1871, must have been procreated. I think that the time of both the husband and the wife during that period is as well accounted for as could be expected. I can see no, reason why they should have desired to meet during that period, or at all. They had parted long before that. There had been no reconciliation. There was no love. There was no interest. There was no motive—not even the stimulant of animal passion, for he was living with another woman, and she was abandoning herself to a loose life without scruple. That they did not wish to meet is very obvious. That they should have met is most improbable. That they did not meet is proved to my satisfaction by the evidence before us, and by the oath of the woman herself.

On the whole matter, I am of opinion that, without requiring the additional evidence which the testimony of the husband would furnish, we have enough in the proof before us to lead to the conclusion, on sound and safe grounds, that at and about the period when the pursuer's child must have been procreated, her husband James Brodie had no access to her, and no intercourse with her; and that the case of filiation must be disposed of without reference to James Brodie, and just as if the pursuer had been an unmarried woman.

So viewing the case, I concur in the opinion of the Sheriff-Substitute, that the pursuer has instructed sufficiently that the defender is the father of her child.

Lord Deas—The only doubt which I have in regard to this case is, whether it would not have been better to have examined the husband, and re-examined the wife, for, in my opinion, there would have been no incompetency in examining one or both of them.

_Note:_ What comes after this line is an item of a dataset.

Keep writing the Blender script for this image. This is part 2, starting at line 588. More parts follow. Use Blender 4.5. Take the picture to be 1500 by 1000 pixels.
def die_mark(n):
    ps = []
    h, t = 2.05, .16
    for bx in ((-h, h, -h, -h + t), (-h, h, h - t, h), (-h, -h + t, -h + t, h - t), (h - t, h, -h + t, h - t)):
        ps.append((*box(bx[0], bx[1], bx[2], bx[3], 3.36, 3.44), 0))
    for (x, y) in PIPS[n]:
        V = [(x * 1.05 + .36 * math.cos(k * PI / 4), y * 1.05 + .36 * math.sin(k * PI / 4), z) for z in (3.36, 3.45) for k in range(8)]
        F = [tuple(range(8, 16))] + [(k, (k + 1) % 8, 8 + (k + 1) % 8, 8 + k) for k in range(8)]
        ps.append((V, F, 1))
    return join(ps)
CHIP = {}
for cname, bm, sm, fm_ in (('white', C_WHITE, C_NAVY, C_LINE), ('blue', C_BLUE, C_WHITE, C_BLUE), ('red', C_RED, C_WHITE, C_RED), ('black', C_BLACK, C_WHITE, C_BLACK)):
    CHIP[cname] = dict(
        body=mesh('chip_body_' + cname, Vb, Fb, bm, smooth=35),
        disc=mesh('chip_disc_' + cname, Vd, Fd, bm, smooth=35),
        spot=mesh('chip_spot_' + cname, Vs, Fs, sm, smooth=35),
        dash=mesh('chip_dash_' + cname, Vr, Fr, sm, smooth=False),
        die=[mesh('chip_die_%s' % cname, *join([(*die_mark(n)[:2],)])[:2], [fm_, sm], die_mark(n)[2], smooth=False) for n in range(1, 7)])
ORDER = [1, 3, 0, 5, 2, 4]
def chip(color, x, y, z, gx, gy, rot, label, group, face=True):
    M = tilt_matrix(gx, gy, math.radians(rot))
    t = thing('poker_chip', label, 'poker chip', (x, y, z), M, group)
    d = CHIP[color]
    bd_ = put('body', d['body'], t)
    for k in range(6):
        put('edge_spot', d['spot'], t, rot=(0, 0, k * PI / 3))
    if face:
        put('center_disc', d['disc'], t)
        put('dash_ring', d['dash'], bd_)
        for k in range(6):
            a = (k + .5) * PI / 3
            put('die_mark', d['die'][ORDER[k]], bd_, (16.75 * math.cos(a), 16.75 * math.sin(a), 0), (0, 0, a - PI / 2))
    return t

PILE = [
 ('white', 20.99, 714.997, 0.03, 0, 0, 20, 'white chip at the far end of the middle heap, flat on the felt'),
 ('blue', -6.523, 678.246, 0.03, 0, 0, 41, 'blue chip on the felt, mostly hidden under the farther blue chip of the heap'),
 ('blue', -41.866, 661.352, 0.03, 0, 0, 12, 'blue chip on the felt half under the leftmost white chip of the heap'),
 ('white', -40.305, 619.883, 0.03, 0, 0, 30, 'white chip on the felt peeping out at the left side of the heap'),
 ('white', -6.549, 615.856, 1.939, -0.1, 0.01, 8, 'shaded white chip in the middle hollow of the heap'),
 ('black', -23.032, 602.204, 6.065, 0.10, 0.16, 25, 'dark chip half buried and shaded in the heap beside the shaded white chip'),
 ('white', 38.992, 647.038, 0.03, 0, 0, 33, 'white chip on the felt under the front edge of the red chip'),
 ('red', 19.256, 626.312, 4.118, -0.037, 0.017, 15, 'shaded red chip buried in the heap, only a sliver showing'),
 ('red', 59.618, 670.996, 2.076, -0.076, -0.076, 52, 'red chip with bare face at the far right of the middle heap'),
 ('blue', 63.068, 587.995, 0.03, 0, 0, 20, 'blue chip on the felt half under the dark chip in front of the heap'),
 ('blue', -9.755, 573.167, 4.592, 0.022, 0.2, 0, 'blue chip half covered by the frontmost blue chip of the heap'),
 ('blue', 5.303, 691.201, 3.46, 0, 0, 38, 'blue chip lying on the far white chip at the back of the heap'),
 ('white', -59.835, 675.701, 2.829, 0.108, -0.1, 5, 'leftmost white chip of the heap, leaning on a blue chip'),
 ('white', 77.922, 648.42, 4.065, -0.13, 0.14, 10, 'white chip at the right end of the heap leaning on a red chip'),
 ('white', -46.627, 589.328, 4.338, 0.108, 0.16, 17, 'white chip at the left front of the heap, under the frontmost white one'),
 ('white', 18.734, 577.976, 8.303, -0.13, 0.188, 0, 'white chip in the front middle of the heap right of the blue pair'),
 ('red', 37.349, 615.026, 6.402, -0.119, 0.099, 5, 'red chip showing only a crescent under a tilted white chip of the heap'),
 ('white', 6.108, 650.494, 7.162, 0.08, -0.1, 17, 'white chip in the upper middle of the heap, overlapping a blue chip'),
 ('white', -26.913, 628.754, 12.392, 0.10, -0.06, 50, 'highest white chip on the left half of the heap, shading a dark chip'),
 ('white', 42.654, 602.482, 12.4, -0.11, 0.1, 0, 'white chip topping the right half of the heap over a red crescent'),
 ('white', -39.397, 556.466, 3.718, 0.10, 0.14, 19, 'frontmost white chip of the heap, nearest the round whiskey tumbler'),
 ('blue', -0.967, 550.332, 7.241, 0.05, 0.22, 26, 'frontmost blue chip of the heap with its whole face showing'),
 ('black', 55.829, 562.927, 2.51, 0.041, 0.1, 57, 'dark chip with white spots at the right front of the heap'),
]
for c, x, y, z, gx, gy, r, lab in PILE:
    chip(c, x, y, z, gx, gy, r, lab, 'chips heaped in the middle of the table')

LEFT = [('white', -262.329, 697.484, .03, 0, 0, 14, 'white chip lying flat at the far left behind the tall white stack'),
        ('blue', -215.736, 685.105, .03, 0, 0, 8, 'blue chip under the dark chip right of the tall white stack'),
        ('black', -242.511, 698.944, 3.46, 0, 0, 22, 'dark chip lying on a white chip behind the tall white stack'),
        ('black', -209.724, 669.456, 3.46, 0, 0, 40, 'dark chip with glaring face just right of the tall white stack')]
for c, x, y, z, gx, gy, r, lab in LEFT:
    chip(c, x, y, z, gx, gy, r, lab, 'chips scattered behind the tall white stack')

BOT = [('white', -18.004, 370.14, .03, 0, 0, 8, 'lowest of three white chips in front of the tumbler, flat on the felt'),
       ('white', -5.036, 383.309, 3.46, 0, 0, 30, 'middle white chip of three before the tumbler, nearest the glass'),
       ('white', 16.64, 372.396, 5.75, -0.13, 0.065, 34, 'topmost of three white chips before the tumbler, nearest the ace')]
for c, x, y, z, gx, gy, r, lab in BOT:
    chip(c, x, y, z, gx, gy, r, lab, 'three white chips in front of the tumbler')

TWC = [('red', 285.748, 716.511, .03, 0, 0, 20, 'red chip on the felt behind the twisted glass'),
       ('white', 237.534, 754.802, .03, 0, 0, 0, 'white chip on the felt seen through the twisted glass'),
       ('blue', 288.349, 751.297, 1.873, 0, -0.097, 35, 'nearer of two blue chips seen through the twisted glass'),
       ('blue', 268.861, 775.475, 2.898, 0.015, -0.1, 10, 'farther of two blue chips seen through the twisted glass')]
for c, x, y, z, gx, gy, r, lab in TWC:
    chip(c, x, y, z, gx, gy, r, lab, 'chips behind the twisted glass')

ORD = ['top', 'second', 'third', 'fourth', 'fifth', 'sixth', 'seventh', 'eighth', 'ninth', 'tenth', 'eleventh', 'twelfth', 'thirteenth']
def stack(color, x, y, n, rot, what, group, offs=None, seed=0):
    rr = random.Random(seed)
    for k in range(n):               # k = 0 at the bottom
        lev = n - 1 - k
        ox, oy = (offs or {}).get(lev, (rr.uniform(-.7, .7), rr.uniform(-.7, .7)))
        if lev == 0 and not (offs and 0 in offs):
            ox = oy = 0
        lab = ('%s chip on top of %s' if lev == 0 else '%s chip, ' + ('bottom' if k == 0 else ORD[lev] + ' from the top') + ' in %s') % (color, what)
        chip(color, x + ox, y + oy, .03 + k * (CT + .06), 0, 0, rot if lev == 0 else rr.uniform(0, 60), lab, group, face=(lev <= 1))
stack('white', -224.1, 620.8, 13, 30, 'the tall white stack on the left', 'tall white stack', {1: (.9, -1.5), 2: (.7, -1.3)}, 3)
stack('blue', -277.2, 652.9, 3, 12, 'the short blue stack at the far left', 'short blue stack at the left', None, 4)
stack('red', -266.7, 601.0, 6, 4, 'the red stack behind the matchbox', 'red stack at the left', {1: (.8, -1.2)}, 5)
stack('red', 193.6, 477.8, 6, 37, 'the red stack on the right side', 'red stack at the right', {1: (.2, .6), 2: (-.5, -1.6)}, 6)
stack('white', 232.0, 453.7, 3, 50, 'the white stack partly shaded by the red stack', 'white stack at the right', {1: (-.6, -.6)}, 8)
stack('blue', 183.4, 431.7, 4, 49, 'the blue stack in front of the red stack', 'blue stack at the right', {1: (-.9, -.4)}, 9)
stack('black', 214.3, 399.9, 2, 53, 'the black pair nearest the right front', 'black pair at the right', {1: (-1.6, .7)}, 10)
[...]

Looking, however, to the whole circumstances of the case as established by the evidence, such a course, although it would have been satisfactory, is not necessary, and I entirely concur in the opinion delivered by Lord Ardmillan.

The Lord President concurred.

The Court pronounced the following interlocutor:—

“Recall all the interlocutors in the Sheriff-court subsequent to the interlocutor of 2d November 1871; find that the defender (respondent) is the father of the pursuer's (appellant's) child, born on the 9th May 1871; therefore decern against him in terms of the conclusions of the summons; find the defender liable in expenses, both in this Court and the Inferior Court; allows accounts thereof to be given in, and remit the same, when lodged, to the Auditor to tax and report.”

Counsel:

Counsel for the Pursuer— Jamieson. Agents— Macrae & Flett, W.S.

Counsel for the Defender— Fraser. Agent— John Gallatly, S.S.C.